Rezension

Nahezu ein Thriller

Verräterisches Lavandou -

Verräterisches Lavandou
von Remy Eyssen

Das hat nun wirklich nichts mehr mit beschaulicher Provence-Idylle, einem Gläschen Rosé und Boule spielen zwischen harmloser Ermittlung in der flirrenden Mittagshitze der sommerlichen Cote d‘Azur zu tun…

Die Gendarmerie national von Le Lavandou und Medecin legiste Leon Ritter müssen sich mit einem ganz besonders grauenvollen Leichenfund beschäftigen. Ein perfider Mörder hat eine grausam zugerichtete Mädchenleiche am Strand platziert, sowie Hinweise, die alle Alarmglocken schrillen lassen. Ein zweiter Leichenfund, erschreckende Parallelen zu einem Jahre zurückliegenden Fall und tatsächlich gleich mehrere Verdächtige rufen die Aufmerksamkeit des gesamten Polizeiapparates auf den Plan. Polizeichef Zerna ist wie immer an einer möglichst zügigen und öffentlichkeitswirksamen Auflösung interessiert und wie immer von der Gründlichkeit und der Tendenz zur Hinterfragung aller Fakten von Isabell Morell und vor allem Leon Ritter nicht zu begeistert. Ein furioser und dramatischer Showdown fehlt diesmal ebenfalls nicht und so langsam muss man in Frage stellen, wie beschaulich denn Le Lavandou wirklich ist, wenn hier Jahr für Jahr die absonderlichsten und grausamsten Kriminalfälle auftreten.

Ich habe bisher alle Bände der Reihe gelesen und bin begeistert vom diesjährigen Oeuvre des Autors.
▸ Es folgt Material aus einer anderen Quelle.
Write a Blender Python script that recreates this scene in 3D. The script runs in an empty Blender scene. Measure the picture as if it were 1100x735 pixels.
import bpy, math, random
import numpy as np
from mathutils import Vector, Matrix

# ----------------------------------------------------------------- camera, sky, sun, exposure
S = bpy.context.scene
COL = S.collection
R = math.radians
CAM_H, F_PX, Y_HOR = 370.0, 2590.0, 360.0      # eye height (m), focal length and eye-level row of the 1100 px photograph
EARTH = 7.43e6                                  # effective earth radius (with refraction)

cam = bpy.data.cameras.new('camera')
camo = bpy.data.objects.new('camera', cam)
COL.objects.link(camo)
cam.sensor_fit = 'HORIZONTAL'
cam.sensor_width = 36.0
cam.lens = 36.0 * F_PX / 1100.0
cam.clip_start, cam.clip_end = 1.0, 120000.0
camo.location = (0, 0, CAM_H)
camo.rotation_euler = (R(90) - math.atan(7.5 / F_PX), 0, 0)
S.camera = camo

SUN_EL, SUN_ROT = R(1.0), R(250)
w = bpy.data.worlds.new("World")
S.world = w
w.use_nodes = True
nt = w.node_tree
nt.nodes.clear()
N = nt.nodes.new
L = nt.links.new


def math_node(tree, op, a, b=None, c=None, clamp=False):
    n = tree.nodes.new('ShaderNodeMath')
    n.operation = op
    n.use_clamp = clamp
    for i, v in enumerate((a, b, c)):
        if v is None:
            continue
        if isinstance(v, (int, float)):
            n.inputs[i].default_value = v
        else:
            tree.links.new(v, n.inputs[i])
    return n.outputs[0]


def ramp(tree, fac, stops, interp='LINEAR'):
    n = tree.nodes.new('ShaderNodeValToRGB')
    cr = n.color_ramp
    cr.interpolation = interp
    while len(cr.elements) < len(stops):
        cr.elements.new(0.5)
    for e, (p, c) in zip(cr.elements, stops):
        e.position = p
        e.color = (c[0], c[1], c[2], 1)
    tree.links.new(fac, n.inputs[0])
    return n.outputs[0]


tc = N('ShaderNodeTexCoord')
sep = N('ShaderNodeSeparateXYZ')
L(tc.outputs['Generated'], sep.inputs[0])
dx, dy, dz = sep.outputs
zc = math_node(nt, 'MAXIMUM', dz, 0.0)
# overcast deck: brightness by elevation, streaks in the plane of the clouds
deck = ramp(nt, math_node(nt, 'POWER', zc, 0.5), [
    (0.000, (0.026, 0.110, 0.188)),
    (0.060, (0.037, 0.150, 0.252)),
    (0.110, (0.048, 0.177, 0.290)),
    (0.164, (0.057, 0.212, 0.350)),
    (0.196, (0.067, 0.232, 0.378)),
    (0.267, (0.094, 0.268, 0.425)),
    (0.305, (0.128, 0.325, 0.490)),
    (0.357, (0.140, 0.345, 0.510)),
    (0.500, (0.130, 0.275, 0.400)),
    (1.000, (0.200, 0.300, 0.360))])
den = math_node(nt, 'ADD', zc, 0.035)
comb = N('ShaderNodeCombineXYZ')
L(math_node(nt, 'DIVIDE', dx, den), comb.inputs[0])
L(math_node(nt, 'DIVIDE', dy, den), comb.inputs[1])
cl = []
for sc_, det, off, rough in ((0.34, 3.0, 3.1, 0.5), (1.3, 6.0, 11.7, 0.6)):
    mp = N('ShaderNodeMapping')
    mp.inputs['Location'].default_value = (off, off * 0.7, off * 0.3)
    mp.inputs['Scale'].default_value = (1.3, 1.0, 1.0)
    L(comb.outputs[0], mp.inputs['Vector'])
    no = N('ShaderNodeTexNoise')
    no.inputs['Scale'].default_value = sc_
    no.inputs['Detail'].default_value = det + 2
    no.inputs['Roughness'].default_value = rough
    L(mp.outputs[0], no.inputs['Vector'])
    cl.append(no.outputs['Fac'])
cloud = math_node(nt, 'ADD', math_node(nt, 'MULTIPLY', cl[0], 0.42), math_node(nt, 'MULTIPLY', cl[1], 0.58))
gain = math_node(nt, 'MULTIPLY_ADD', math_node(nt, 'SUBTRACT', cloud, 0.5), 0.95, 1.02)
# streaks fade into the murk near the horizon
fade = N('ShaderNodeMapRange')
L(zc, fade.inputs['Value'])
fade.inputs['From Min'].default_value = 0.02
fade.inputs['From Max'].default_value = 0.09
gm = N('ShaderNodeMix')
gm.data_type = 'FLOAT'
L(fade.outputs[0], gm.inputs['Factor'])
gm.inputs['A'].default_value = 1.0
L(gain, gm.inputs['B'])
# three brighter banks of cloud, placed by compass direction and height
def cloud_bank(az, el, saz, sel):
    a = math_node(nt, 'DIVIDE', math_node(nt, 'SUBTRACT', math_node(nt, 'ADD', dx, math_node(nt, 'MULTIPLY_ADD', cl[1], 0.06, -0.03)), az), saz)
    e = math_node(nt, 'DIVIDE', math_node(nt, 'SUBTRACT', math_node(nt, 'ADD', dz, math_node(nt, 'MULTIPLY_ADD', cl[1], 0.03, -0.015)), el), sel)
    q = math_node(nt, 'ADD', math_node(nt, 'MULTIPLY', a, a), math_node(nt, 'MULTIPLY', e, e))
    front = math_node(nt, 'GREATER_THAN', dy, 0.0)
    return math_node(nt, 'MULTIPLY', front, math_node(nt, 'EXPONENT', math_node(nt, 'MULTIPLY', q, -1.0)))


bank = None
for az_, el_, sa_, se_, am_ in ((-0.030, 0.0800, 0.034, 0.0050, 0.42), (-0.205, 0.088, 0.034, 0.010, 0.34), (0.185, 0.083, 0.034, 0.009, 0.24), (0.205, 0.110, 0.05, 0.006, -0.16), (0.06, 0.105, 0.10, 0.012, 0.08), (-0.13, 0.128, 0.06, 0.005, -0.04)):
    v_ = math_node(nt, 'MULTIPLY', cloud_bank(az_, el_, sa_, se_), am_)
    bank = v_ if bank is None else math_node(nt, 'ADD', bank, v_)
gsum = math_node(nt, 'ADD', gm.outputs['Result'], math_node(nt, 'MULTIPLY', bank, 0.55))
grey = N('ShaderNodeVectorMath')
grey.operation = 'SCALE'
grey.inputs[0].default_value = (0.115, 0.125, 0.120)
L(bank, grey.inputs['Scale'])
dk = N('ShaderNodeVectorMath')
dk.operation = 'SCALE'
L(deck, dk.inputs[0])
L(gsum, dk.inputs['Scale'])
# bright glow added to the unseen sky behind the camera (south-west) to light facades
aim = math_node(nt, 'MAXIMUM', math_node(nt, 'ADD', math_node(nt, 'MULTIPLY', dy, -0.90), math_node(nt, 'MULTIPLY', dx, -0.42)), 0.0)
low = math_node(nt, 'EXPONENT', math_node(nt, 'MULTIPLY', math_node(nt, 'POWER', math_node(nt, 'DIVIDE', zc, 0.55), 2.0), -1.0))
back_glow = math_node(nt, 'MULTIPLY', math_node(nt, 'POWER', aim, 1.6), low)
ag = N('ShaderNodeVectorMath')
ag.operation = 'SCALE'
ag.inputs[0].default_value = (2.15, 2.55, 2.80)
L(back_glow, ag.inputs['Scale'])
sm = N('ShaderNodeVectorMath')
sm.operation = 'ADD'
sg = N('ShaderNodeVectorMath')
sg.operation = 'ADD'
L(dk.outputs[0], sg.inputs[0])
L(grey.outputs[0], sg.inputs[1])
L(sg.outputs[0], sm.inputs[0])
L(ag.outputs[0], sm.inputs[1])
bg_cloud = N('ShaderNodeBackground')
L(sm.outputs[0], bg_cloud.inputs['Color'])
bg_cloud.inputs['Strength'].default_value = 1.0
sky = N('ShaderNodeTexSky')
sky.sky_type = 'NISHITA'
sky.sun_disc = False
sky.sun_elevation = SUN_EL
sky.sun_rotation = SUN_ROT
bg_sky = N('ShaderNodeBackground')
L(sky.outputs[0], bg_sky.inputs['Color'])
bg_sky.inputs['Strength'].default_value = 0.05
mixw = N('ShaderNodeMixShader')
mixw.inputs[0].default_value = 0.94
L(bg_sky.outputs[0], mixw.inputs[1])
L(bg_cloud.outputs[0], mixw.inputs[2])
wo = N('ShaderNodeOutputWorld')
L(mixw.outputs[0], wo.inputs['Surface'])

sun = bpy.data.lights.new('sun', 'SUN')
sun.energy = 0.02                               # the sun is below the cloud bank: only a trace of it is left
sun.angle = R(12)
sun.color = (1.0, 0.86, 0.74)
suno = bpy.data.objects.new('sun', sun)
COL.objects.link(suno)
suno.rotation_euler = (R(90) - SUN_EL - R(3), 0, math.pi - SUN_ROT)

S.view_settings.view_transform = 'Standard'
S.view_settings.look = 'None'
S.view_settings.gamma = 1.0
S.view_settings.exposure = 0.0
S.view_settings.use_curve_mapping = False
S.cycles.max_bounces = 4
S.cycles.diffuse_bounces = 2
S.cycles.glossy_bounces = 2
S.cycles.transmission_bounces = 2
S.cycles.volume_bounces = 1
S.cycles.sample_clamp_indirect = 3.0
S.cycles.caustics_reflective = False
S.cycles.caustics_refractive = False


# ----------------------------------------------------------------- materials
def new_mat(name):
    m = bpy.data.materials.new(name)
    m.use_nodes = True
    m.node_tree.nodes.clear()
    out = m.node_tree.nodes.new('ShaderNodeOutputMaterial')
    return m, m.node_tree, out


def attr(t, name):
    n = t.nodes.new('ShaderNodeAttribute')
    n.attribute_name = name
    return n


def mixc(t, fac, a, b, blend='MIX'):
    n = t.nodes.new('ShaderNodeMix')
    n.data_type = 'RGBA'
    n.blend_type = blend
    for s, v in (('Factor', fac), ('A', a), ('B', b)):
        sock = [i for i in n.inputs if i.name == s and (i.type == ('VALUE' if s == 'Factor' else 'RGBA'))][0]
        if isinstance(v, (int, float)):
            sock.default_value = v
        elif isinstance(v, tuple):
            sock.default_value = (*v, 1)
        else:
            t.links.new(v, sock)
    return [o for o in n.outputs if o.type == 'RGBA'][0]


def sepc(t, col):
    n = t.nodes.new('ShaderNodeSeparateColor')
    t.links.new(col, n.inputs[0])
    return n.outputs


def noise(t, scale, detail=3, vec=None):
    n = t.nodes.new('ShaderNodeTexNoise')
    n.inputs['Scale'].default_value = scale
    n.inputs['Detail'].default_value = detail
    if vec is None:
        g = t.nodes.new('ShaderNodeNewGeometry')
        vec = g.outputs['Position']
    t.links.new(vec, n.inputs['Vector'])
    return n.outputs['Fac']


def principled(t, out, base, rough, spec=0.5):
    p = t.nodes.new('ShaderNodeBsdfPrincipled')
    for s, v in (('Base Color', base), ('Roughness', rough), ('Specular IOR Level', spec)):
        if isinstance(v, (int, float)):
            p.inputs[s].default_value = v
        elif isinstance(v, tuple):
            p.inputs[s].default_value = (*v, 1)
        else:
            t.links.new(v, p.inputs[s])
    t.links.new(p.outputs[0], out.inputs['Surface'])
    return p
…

Generell gefällt mir diese Reihe deshalb so gut, weil es eben nicht nur um Essen und Trinken mit nebenbei bisschen Krimi geht, sondern wirklich die Fälle im Mittelpunkt des Geschehens stehen. Die ist auch hier wieder der Fall, und wie bereits erwähnt, die Grenze zum Thriller ist hier schon recht nahe und äußerst gelungen. Ich mag den Schreibstil des Autors, auch wenn die ein oder andere Wiederholung für mich nicht sein müsste (beispielsweise immer wieder Betonung oder Schilderung der Gedanken Leons zu seinem glücklichen beruflichen Wechsel in die Provence nebst Erwähnung des Wetterberichtes in der FAZ). Spannung existiert über die gesamte Länge des Plots, auch wenn ich diesmal merkwürdigerweise schon früh den richtigen Verdacht hatte. Die Protagonisten sind alle „gute Bekannte“ und handeln nach wie vor ihrem Charakterschema entsprechend und erwartbar – was ich eindeutig schätze in einer langjährigen Reihe, ich brauche da keine großartige Veränderung. Eine Entwicklung findet immer statt und das ist in Ordnung so.

Fazit: sehr guter neuer Band der Reihe, funktioniert aber auch ganz hervorragend als einzeln gelesener Roman, da die Horizontalhandlung nicht zu großen Raum einnimmt, bzw. zu viel voraussetzt.